SET PROBLEM: Tally the lines that contain the string "scene" and state that total without comment.

■ ■ ■ ■ ■

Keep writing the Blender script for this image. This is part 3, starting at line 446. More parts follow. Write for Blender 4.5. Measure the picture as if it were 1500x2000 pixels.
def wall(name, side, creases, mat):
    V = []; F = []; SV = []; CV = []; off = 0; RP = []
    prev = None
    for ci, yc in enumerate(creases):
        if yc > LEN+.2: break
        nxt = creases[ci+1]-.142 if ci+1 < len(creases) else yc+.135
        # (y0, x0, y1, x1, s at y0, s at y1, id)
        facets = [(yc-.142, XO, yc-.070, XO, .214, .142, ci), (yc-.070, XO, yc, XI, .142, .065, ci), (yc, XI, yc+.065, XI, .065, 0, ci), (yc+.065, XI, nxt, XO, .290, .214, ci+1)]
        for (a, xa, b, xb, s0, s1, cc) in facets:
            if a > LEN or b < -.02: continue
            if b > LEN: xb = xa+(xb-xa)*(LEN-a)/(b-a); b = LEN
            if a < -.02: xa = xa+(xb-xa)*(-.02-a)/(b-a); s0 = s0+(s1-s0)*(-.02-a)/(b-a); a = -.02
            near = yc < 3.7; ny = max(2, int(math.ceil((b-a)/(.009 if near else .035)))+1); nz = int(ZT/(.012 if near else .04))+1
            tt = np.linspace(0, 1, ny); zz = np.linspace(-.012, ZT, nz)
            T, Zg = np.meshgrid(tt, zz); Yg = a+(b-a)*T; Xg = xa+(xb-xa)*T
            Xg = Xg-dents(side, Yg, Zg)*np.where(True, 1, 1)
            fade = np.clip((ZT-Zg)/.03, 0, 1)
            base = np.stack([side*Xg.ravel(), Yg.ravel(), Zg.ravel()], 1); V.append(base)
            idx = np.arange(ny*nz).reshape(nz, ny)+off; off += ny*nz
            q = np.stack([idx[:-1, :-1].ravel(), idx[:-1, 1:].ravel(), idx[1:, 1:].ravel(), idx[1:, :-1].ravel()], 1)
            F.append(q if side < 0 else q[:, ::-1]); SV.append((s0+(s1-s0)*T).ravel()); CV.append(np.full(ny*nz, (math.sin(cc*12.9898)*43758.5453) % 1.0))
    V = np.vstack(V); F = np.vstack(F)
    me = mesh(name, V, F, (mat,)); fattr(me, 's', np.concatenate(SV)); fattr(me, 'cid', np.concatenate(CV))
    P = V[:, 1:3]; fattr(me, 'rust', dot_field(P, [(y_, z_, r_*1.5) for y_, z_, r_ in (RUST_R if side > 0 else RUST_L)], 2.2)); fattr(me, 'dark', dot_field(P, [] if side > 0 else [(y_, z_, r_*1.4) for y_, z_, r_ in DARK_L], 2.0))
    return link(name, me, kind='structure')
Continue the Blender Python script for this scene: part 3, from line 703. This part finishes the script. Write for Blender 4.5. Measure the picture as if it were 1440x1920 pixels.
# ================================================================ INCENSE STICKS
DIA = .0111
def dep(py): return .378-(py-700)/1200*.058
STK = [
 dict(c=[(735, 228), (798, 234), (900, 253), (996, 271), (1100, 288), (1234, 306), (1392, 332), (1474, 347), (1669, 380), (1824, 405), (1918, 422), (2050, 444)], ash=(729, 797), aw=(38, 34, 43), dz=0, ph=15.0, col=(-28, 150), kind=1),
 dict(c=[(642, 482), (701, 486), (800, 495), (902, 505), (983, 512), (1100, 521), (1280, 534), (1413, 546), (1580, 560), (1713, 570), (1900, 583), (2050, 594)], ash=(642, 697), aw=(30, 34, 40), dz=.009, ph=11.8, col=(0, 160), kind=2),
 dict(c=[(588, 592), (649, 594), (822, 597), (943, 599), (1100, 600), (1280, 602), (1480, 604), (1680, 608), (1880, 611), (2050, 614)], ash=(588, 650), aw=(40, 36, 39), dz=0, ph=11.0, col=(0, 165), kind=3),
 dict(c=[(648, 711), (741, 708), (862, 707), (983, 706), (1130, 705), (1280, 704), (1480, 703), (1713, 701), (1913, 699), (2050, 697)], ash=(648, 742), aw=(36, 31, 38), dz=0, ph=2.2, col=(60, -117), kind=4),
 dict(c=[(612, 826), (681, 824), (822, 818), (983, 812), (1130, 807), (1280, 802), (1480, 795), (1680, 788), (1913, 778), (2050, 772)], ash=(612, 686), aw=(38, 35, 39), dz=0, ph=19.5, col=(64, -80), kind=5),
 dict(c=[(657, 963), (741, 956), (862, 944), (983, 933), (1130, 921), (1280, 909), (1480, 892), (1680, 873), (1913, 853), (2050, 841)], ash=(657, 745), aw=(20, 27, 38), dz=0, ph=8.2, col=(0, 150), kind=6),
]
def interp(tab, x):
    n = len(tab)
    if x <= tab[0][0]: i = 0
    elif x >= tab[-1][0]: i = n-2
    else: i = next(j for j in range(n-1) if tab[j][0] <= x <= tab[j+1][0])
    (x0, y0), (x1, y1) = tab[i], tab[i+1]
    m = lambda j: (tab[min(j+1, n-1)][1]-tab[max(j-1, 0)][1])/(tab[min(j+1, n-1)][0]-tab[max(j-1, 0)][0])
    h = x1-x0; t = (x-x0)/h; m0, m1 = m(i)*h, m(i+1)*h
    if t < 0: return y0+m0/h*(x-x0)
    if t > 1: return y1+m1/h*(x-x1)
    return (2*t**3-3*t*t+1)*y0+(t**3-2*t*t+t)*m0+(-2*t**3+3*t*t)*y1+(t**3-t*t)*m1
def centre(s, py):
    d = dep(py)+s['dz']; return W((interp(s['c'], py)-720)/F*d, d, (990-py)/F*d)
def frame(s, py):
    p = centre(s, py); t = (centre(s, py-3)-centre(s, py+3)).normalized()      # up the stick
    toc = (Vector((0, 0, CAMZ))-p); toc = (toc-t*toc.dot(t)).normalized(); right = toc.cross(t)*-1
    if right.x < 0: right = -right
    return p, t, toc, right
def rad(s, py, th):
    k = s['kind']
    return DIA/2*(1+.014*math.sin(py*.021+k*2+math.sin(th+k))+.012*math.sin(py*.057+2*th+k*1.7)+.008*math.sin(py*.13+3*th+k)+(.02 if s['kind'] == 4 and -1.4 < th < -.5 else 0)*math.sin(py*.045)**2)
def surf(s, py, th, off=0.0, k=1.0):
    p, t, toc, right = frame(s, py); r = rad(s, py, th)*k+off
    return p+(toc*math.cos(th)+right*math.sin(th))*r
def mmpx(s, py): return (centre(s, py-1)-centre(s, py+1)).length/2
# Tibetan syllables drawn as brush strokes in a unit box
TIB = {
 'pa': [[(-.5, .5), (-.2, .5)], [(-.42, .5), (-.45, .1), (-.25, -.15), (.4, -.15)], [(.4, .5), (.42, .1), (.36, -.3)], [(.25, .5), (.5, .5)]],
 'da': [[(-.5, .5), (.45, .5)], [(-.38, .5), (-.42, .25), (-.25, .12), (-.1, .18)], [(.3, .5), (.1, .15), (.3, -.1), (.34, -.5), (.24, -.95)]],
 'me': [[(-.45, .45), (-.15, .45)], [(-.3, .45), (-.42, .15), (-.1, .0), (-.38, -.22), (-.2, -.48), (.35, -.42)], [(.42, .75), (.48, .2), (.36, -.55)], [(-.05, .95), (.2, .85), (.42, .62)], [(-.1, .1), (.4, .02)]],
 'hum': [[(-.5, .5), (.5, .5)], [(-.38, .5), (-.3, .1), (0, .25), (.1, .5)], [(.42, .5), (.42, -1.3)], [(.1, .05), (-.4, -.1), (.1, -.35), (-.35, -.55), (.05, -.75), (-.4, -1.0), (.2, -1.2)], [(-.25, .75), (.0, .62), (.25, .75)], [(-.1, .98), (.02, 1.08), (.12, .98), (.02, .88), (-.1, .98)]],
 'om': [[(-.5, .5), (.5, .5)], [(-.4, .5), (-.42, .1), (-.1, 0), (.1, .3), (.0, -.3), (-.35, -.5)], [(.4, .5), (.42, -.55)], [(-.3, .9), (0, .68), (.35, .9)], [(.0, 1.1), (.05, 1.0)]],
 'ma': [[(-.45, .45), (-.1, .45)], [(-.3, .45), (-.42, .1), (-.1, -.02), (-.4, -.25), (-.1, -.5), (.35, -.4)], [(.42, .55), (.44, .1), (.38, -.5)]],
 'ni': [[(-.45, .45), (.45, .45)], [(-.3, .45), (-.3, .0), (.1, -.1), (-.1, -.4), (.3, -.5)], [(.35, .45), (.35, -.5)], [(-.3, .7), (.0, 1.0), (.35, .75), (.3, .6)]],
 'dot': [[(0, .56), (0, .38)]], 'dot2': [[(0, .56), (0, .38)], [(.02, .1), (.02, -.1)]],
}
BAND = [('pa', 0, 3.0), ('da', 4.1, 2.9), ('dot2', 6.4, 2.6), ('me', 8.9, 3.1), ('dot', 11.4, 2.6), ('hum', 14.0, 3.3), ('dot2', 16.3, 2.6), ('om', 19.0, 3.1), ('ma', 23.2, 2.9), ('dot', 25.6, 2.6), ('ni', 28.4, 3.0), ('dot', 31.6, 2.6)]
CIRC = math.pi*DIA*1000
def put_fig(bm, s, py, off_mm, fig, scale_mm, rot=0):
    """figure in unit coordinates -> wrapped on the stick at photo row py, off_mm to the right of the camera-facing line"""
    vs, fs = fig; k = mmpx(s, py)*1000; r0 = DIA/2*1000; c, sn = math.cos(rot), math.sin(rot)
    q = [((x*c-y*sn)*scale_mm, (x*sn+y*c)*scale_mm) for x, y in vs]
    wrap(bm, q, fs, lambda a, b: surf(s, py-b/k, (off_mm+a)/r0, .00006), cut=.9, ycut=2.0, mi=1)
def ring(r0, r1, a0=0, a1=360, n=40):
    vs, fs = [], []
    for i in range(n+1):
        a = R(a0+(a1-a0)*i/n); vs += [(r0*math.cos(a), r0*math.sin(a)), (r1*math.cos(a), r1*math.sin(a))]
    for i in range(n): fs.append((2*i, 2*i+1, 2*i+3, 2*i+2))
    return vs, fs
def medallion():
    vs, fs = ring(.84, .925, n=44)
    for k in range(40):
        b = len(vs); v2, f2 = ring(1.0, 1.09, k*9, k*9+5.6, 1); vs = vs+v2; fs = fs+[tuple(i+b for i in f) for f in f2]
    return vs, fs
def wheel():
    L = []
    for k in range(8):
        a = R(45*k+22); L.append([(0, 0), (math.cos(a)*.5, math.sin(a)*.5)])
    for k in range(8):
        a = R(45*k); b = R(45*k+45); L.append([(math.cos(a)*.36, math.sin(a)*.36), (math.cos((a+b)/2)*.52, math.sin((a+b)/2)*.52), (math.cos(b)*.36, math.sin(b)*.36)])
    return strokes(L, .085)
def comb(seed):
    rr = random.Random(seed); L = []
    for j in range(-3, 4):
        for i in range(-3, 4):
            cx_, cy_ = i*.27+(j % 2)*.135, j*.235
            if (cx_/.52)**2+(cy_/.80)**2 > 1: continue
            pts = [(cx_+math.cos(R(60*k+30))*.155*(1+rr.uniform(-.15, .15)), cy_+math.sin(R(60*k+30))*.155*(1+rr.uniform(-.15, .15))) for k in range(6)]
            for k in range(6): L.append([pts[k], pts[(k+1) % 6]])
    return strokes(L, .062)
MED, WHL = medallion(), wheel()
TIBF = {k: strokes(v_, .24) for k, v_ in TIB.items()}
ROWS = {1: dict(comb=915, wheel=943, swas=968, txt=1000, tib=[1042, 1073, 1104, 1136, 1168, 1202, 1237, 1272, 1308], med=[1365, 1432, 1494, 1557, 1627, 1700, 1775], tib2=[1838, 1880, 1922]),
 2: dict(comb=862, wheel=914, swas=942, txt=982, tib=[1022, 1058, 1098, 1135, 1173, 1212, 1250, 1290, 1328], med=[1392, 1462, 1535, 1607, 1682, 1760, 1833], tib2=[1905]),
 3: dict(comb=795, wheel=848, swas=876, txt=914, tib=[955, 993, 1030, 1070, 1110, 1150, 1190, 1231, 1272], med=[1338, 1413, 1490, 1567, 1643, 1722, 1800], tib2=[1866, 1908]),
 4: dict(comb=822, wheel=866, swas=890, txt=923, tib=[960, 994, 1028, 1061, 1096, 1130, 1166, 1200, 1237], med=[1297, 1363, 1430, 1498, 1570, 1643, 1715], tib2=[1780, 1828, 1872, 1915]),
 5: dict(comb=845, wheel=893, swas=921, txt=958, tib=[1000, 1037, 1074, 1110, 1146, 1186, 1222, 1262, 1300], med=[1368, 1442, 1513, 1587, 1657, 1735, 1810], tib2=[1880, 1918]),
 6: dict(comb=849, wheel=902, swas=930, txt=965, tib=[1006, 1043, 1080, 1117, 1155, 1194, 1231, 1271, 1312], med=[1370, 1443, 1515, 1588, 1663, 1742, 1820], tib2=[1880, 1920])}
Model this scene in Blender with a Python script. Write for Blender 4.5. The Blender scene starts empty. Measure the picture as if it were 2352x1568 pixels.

■ ■ ■ ■ ■

COMPLETED TASK: 2